The Reference ·Europe

European cinema is the birthplace of the moving image, beginning in 1895 with the Lumière brothers’ first public screening in Paris and Georges Méliès’ pioneering special effects in A Trip to the Moon (1902). Following the devastation of World War I, European filmmakers weaponised the medium to explore fractured psychological states and national trauma, contrasting sharply with Hollywood’s early focus on escapism.

In the 1920s, German Expressionism used highly stylised, distorted sets and stark shadows in films like Robert Wiene’s The Cabinet of Dr Caligari and F.W. Murnau’s Nosferatu to visually represent madness and societal anxiety. Simultaneously, French Impressionism and Surrealism (such as Luis Buñuel’s Un Chien Andalou) pushed the boundaries of visual poetry, while Soviet Montage theorists like Sergei Eisenstein revolutionised film editing by proving that the collision of shots could manipulate human emotion and political ideology.

The aftermath of World War II caused a continental cinematic reinvention. In Italy, directors like Vittorio De Sica and Roberto Rossellini rejected studio artifice for Italian Neorealism, filming on war-torn streets with non-professional actors to capture the raw, impoverished reality of post-war life, famously exemplified by Bicycle Thieves (1948).

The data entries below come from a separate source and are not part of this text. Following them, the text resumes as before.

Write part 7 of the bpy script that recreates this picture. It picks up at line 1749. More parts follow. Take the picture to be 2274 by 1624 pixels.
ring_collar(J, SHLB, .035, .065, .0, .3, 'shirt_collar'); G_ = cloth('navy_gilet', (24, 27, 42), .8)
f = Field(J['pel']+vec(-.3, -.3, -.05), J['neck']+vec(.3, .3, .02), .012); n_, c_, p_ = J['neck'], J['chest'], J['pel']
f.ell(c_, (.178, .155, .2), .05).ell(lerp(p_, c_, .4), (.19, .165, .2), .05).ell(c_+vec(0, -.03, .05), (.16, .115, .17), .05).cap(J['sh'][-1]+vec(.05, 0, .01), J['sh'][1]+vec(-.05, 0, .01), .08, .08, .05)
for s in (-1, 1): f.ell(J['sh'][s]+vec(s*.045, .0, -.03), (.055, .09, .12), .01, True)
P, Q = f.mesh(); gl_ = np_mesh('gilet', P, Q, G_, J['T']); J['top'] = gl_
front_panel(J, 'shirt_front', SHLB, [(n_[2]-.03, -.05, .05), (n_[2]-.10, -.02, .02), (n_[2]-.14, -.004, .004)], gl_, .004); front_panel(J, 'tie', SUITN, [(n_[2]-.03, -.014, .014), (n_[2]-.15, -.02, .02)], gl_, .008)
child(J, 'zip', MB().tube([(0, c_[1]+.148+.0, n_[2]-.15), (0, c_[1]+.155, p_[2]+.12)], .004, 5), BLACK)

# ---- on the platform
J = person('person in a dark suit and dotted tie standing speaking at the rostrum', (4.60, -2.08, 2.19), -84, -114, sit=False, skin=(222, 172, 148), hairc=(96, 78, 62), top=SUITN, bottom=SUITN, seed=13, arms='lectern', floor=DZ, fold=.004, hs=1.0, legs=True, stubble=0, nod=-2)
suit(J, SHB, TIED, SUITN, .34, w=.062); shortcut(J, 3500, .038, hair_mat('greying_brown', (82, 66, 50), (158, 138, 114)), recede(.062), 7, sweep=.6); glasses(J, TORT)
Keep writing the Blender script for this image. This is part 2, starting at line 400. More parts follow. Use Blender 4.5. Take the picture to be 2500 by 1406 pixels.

This commitment to authenticity inspired the seismic French New Wave (Nouvelle Vague) of the late 1950s and 1960s. Spearheaded by critics-turned-filmmakers like François Truffaut and Jean-Luc Godard, this movement shattered traditional narrative rules with jump cuts, handheld camera work, and meta-cinematic style. The revolutionary fervour spread rapidly across Europe, sparking the playful subversions of the Czech New Wave, the poetic introspection of Andrei Tarkovsky in the Soviet Union, the existential psychological dramas of Ingmar Bergman in Sweden, and the radical, taboo-breaking German New Cinema of Werner Herzog and Rainer Werner Fassbinder.

Since then, the constant movements have continued. Such as the return to minimalism in 1995 with the Danish Dogme 95 manifesto, led by Lars von Trier, which stripped filmmaking back to its bare essentials (natural light, location sound, no props). European festivals (Cannes, Berlin and Venice) dominate the global cinema scene.